穏やかな正月が迎えられて有り難く存じます。世界各国についての報道を見聞きすれば、これが当たり前のことではなくとても幸いなことであることがわかります。民族間の、或いは宗教間の過酷な争いが絶えません。それぞれの正義があり、それを他にも押し通そうとするのですから当然争いが起こります。
親日家で日本文化や日本の国民性に讃辞を惜しまなかったアインシュタインが大正11年に来日した時の言葉が残されています。「もっとも気のついたことは、日本人は欧米人に対してとくに遠慮深いということです。」当時の日本人は一般的にそうだったのでしょう。今は少し違うのではとも感じますが、心の深い部分では相変わらずと思えます。
この遠慮深さ、慎み深さは何処から来ているのでしょうか。たぶん、私達の存在が他に支えられている、他から恩恵を受けて初めて成り立っていることを心底に感じているということなのだと思います。その「他」の世界にはもちろんこの生を支えている死(亡くなった方々)も含まれているわけですから、この世界の根底の不可思議さを認めることでもあるでしょう。

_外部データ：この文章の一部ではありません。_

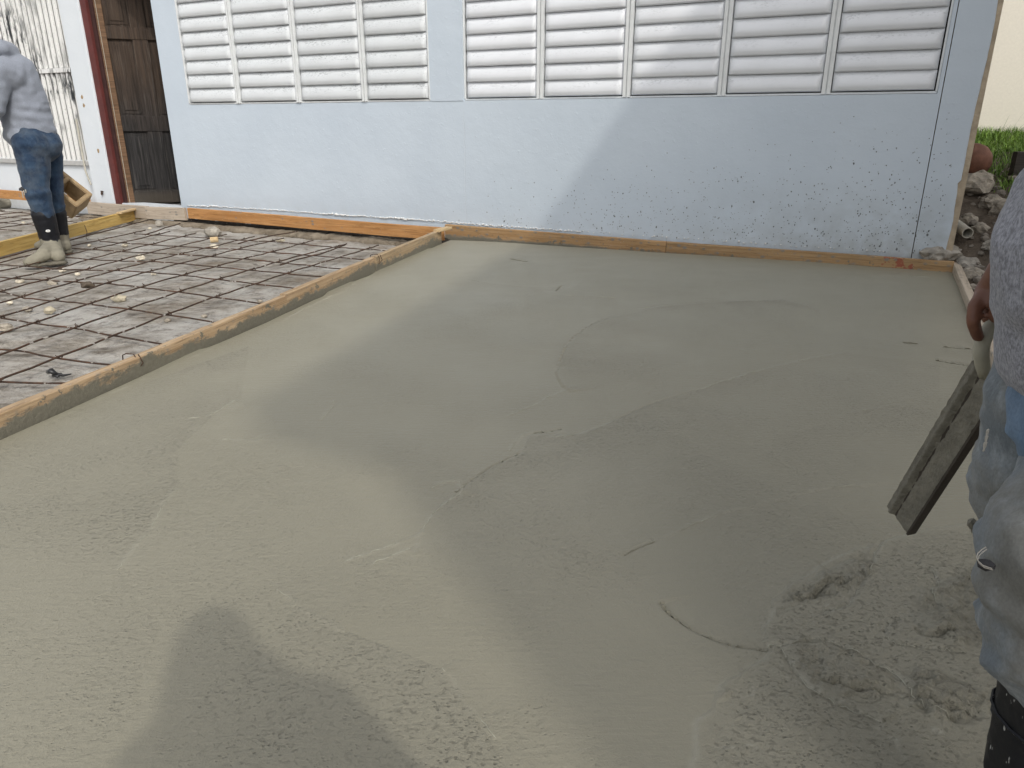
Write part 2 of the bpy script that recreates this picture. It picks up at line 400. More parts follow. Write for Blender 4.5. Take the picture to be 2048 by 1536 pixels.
M = dict(
    concrete=m_wet_concrete(), wall=m_wall_paint(), post=m_wall_paint('post_paint', (0.64, 0.68, 0.72), (0.68, 0.72, 0.75), 0.2),
    tan=m_plain('bare_render', (0.42, 0.345, 0.25), 0.9, 0.3, 9, 0.7, 0.012),
    slat_white=m_slat('white_slat_paint', (0.655, 0.68, 0.695), 0.8, 0.42, 1.0),
    slat_grey=m_slat('silver_slat_paint', (0.75, 0.77, 0.80), 0.42, 0.33, 0.35),
    frame=m_plain('white_aluminium', (0.70, 0.72, 0.72), 0.45, 0.08, 20, 0.1),
    dark_gap=m_plain('slat_gap_shade', (0.03, 0.03, 0.03), 0.8),
    orange=m_wood('orange_pine', (0.36, 0.165, 0.052), (0.53, 0.285, 0.115), 24, speck=0.12),
    orange_spl=m_wood('splashed_orange_pine', (0.32, 0.185, 0.08), (0.44, 0.285, 0.145), 24, smear=0.55, smear_z=0.004, side=-1, speck=1.0),
    orange_red=m_wood('red_marked_pine', (0.29, 0.175, 0.08), (0.41, 0.275, 0.145), 24, smear=0.6, smear_z=0.010, side=-1, speck=1.0, red=True),
    smeared=m_wood('smeared_pine', (0.31, 0.205, 0.112), (0.50, 0.37, 0.235), 24, smear=1.15, smear_z=0.053, side=-1, speck=0.4),
    smeared_mid=m_wood('smeared_mid_pine', (0.31, 0.205, 0.112), (0.50, 0.37, 0.235), 24, smear=1.15, smear_z=0.038, side=-1, speck=0.5),
    smeared_far=m_wood('smeared_far_pine', (0.31, 0.22, 0.125), (0.46, 0.35, 0.225), 24, smear=1.3, smear_z=0.024, side=-1, speck=0.8),
    pale=m_wood('pale_splashed_pine', (0.42, 0.345, 0.26), (0.55, 0.46, 0.36), 22, smear=1.2, smear_z=0.028, side=1, speck=0.85),
    yellow=m_wood('yellow_pine', (0.43, 0.27, 0.075), (0.60, 0.43, 0.16), 17),
    grey=m_wood('weathered_pine', (0.36, 0.30, 0.235), (0.47, 0.40, 0.325), 22, speck=0.4),
    tanwood=m_wood('tan_pine', (0.48, 0.34, 0.18), (0.62, 0.47, 0.28), 22, speck=0.2),
    blackwood=m_wood('charred_post_wood', (0.03, 0.025, 0.022), (0.08, 0.07, 0.06), 22),
    rust=m_rust(), old=m_old_slab(), dirt=m_dirt(), ground=m_dirt('yard_dirt', (0.13, 0.105, 0.08), (0.24, 0.2, 0.16)),
    door=m_door(), grille=m_grille(),
    red=m_plain('oxblood_paint', (0.10, 0.022, 0.019), 0.6, 0.25, 8, 0.3),
    maroon=m_plain('dark_red_paint', (0.04, 0.013, 0.011), 0.65, 0.3, 10, 0.3),
    brown=m_wood('brown_stile_wood', (0.085, 0.045, 0.022), (0.17, 0.10, 0.055), 20),
    chalk=m_plain('white_mortar', (0.70, 0.70, 0.68), 0.9, 0.1, 30, 0.5),
    stone=m_plain('limestone', (0.30, 0.265, 0.215), 0.9, 0.5, 22, 0.8, 0.01),
    ystone=m_plain('yellow_limestone', (0.40, 0.355, 0.265), 0.9, 0.3, 30, 0.7, 0.006),
    pstone=m_plain('pale_limestone', (0.60, 0.54, 0.43), 0.9, 0.2, 30, 0.7, 0.006),
    rubble=m_plain('broken_concrete', (0.31, 0.285, 0.245), 0.92, 0.4, 16, 0.9, 0.012),
    block=m_plain('tan_blockwork', (0.335, 0.24, 0.135), 0.95, 0.25, 14, 0.6, 0.006),
    clay=m_plain('red_clay', (0.165, 0.07, 0.042), 0.75, 0.28, 16, 0.4, 0.006),
    pvc=m_plain('dirty_pvc', (0.42, 0.40, 0.34), 0.6, 0.15, 10),
    cream=m_plain('cream_stucco', (0.84, 0.80, 0.70), 0.85, 0.04, 40, 0.35, 0.004),
    roof=m_plain('grey_roof', (0.30, 0.29, 0.28), 0.85),
    interior=m_plain('dim_plaster', (0.20, 0.19, 0.18), 0.9),
    grass=m_grass(),
    denim=m_denim('dark_denim', (0.012, 0.024, 0.050), (0.034, 0.063, 0.108), 0.25, (0.16, 0.18, 0.19), 8, 0.22),
    denim2=m_denim('dusty_pale_denim', (0.145, 0.172, 0.195), (0.285, 0.308, 0.318), 0.9, (0.185, 0.185, 0.168), 6, 0.4),
    denim_blue=m_denim('blue_denim', (0.075, 0.135, 0.22), (0.15, 0.23, 0.34), 0.15, (0.22, 0.23, 0.23), 10, 0.3),
    hoodie=m_knit('grey_jersey', (0.22, 0.24, 0.28), 0.08, 200), tee=m_knit('heather_grey_jersey', (0.27, 0.277, 0.308), 0.34, 330),
    rubber=m_rubber('black_rubber_muddy', 0.17), rubber2=m_rubber('black_rubber_splashed', None, 0.9),
    skin=m_plain('brown_skin', (0.155, 0.065, 0.038), 0.5, 0.2, 30, 0.25, 0.002), dusty=m_plain('dusty_fingertip', (0.25, 0.19, 0.155), 0.8, 0.15, 60),
    hair=m_plain('black_hair', (0.012, 0.01, 0.009), 0.6),
    thread=m_plain('frayed_cotton', (0.33, 0.315, 0.28), 0.95, 0.1, 40), hole=m_plain('rip_shade', (0.03, 0.03, 0.032), 0.95),
    float_grey=m_plain('mortar_crust', (0.20, 0.188, 0.15), 0.8, 0.25, 30, 0.9, 0.006), float_edge=m_plain('dark_wet_steel', (0.045, 0.036, 0.028), 0.5, 0.3, 20),
    handle=m_plain('pale_worn_wood', (0.40, 0.385, 0.31), 0.6, 0.15, 12, 0.2),
    mudsole=m_plain('muddy_sole', (0.115, 0.105, 0.08), 0.9, 0.35, 40, 0.7),
    white=m_plain('white_print', (0.7, 0.7, 0.68), 0.6), black=m_plain('black_plastic', (0.02, 0.02, 0.022), 0.4),
    phone=m_plain('phone_shell', (0.03, 0.03, 0.035), 0.3),
)

# ------------------------------------------------------------------ object helpers
ORG = {}
def empty(name, loc, rotz=0.0, label=None, cat=None, group=None):
    o = bpy.data.objects.new(name, None)
    COL.objects.link(o)
    o.location = tuple(float(v) for v in loc); o.rotation_euler = (0, 0, rotz)
    o.empty_display_size = 0.1
    ORG[o.name] = np.array(loc, float)
    if label: tag(o, label, cat, group)
    return o

def tag(o, label, cat, group=None):
    o['label'] = label; o['category'] = cat
    if group: o['group'] = group
    return o

def struct(o, kind='structure'):
    o['kind'] = kind
    return o

def make_mesh(name, V, F, mat, smooth=False):
    me = bpy.data.meshes.new(name)
    V = np.asarray(V, float)
    me.from_pydata([tuple(v) for v in V], [], [tuple(f) for f in F])
    for m in (mat if isinstance(mat, (list, tuple)) else [mat]): me.materials.append(m)
    if smooth: me.polygons.foreach_set('use_smooth', np.ones(len(me.polygons), bool))
    me.update()
    return me

def place(name, me, parent=None, loc=(0, 0, 0), rot=None):
    o = bpy.data.objects.new(name, me)
    COL.objects.link(o)
    if parent is not None: o.parent = parent
    o.location = tuple(float(v) for v in loc)
    if rot is not None: o.rotation_euler = rot
    return o

def obj(name, V, F, mat, parent=None, smooth=False, keep=False):
    """mesh object with its origin at the middle of its own box (keep: origin stays at the parent's)"""
    V = np.asarray(V, float)
    c = np.zeros(3) if keep else (V.min(0) + V.max(0)) / 2
    return place(name, make_mesh(name, V - c, F, mat, smooth), parent, c)

def box_vf(x0, x1, y0, y1, z0, z1, ch=0.0):
    if ch <= 0:
        V = [(x0, y0, z0), (x1, y0, z0), (x1, y1, z0), (x0, y1, z0), (x0, y0, z1), (x1, y0, z1), (x1, y1, z1), (x0, y1, z1)]
        F = [(0, 3, 2, 1), (4, 5, 6, 7), (0, 1, 5, 4), (1, 2, 6, 5), (2, 3, 7, 6), (3, 0, 4, 7)]
        return V, F
    bm = bmesh.new()
    v, f = box_vf(x0, x1, y0, y1, z0, z1)
    vs = [bm.verts.new(p) for p in v]
    for q in f: bm.faces.new([vs[i] for i in q])
    bmesh.ops.bevel(bm, geom=bm.edges[:] + bm.verts[:], offset=ch, segments=2, affect='EDGES', profile=0.6)
    bm.verts.index_update()
    V = [tuple(p.co) for p in bm.verts]; F = [[p.index for p in q.verts] for q in bm.faces]
    bm.free()
    return V, F

def join(parts):
    V, F = [], []
    for v, f in parts:
        o = len(V)
        V += [tuple(p) for p in v]; F += [tuple(i + o for i in q) for q in f]
    return V, F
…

私達の文化を歴史的に辿ればその源の不可思議の層に八百万の神々が位置しています。しかしこのような歴史はどの民族どの国にもあるものに違いありません。ただ、この歴史的源流の層を古層、現代の合理的思考を新層と言えば、私達の文化の特徴は古層と新層が矛盾せずに共存していることだと思えます。ですから先端科学が神々に祈願することも不思議ではなく日常的なことです。
言語や記号による合理的思考(科学的思考)は私達の生世界にとって必要不可欠ではありますが、それだけで世界が成り立っているわけではありません。また、我思うの我は、それだけでは成り立たず、共時的には他との又世界との関係によって成り立たせてもらっている我ですし、経時的には先祖から命を受け継ぎ、親や社会に育まれて成り立たせてもらってきた我です。我が在るのは、世界の御蔭、社会の御蔭、先祖の御蔭、又その基底の不可思議の御蔭、その源の神々の御蔭としか言いようがありません。
「神恩感謝」、つまり神々の恩恵に感謝することは、私達にとってはとても自然なことです。それは神様を祭る最も大きな理由、祭りの原動力です。それがあるからこそ祭が興り、信仰が生まれ、神社ができたのです。朝に神々の恩恵を仰ぎ、夕には感謝のお祈りをして、清々しく穏やかな毎日を送りたいものです。